“In the mood for love”: estranhos na noite
Existe uma lista de para aí 15 filmes que tenho mesmo vergonha de não ter visto, mesmo quando dou a entender que sim, que vi. O "In the mood for love", de Wong Kar-Wai, era dos que mais me afectava, porque na verdade sei da sua existência desde o ano de estreia, 2000. Vi o trailer no cinema, quando assisti ao "Crouching tiger, hidden dragon" na velhinha sala 2 do último andar dos Cinemas Avenida, sozinho numa floresta de cadeiras vazias, o espaço todo só para mim, as lutas desenrolando-se apenas para meu gaudio. Aquele trailer, com uma versão da canção que nomeia a obra de Kar-Wai soprada pela melodiosa voz de Brian Ferry, era uma delícia para os sentidos, principalmente o visual. Na altura, começava a despertar para a cinefilia a sério e arriscar-me cada vez mais em filmes que não eram falados em inglês. Registei-o e com o tempo, fui adiando e adiando por preguiça, o que é ainda mais gravoso pois até tinha um DVD do filme - que entretanto emprestei e perdi.

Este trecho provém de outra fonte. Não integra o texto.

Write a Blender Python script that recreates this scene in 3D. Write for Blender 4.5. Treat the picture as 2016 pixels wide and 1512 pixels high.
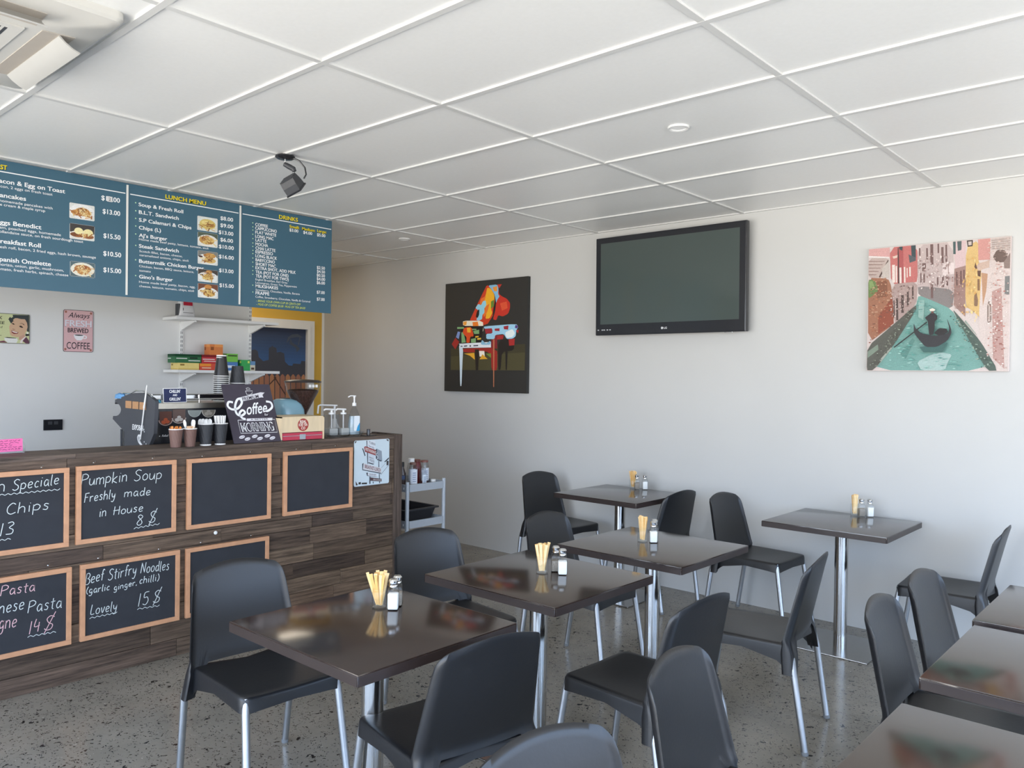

Nos últimos anos, no entanto, em vez de adiar, fui evitando. O enlevo romântico que entrevi naquela apresentação, a própria história de um amor que não se cumpre, começava a cortar-me os ossos e ao invés de preguiça, era o medo que me impedia de finalmente concretizar um destino. Vinte anos depois, foi tempo de me confrontar com "In the mod for love"; e fui atropelado. A sua perversão mistura-se com a carga dos pequenos gestos, com o coração aberto perante o espectador em enquadramentos dentro de enquadramentos, prisões de um homem e uma mulher que se enjaulam numa vida. Ele mais destemido, ela na morrinha do que sabe e conhece, no conforto do normal, na falta de coragem de ir para lá. A lentidão da atracção e as noites de uma Hong Kong de clima de humor volátil, nas luzes que são sombras, na proximidade dos beijos que não acontecem, dos abraços que não raras vezes são uma tentativa de salvamento, na perversão maior de um jogo de máscaras onde duas pessoas traídas assumem o papel dos seus conjuges na tentativa de percebê-los e de querer ser maiores, é das coisas mais retorcidas que vi em cinema. Se Tony Leung e Maggie Cheung, enormes, maiores e icónicos nos papéis de Mr. Chow e Mr. Chan - gente vulgar com mundos interiores fantasiosos que sucumbem a essa banalidade dos dias - não fossem tão fotogénicos e tão para lá do que a câmara filma, seria por demais evidente o negrume de cada troca de palavras e o quão insustentável é um diálogo de momentos que não são nem dele, nem dela. Mas a cabeça no ombro, a mão que desliza na mão do outro e o erotismo da castidade como que disfarçam essa perversão em "In the mood for love".
Wong Kar-Wai e o seu cinematógrafo Christopher Doyle constroem, para além de um sublime mundo de formas e cores que quase pulsa nos ouvidos e desliza na nossa pele, e vão directamente ao que transforma o Cinema numa arte sem par: traduzir a desconfiança do funcionamento do mundo. "In the mood for love" é uma história, mas também uma espécie de mentira, pois funciona como a colecção de memórias de dois não amantes que quando regressam ao passado, já encontram um mundo que não existe, pessoas que não são, momentos que sumiram. O próprio tempo não tem balizas, as próprias acções enrolam-se. As sensações e as emoções são o que fica e aquilo a que se agarram, e é disso que se faz o filme. Na história que duas pessoas contam a si próprias na tentativa de acreditar que se repetirá, de alguma maneira. Mas já não volta, como se amar fosse apanhar um comboio que não mais pára na mesma estação. No final, o segredo fica com eles, mas sem casa até ele soprá-lo num buraco que faz as vezes de cofre. Como se aqueles passeios por Hong-Kong, aquelas trocas de olhares em corredores fossem apenas um fumo que não se prende de outra forma. "In the mood for love" é um superior filme, uma experiência emocional fortíssima e durante uma hora e meia, um filtro da dor do desejo contido para quem vê. É preciso alguma vida para de facto sentir o filme e entender o que se esconde, o que se oculta. Mas o atropelo fica, e é isso que marca. Como a paixão que não se sublima ou se cumpre.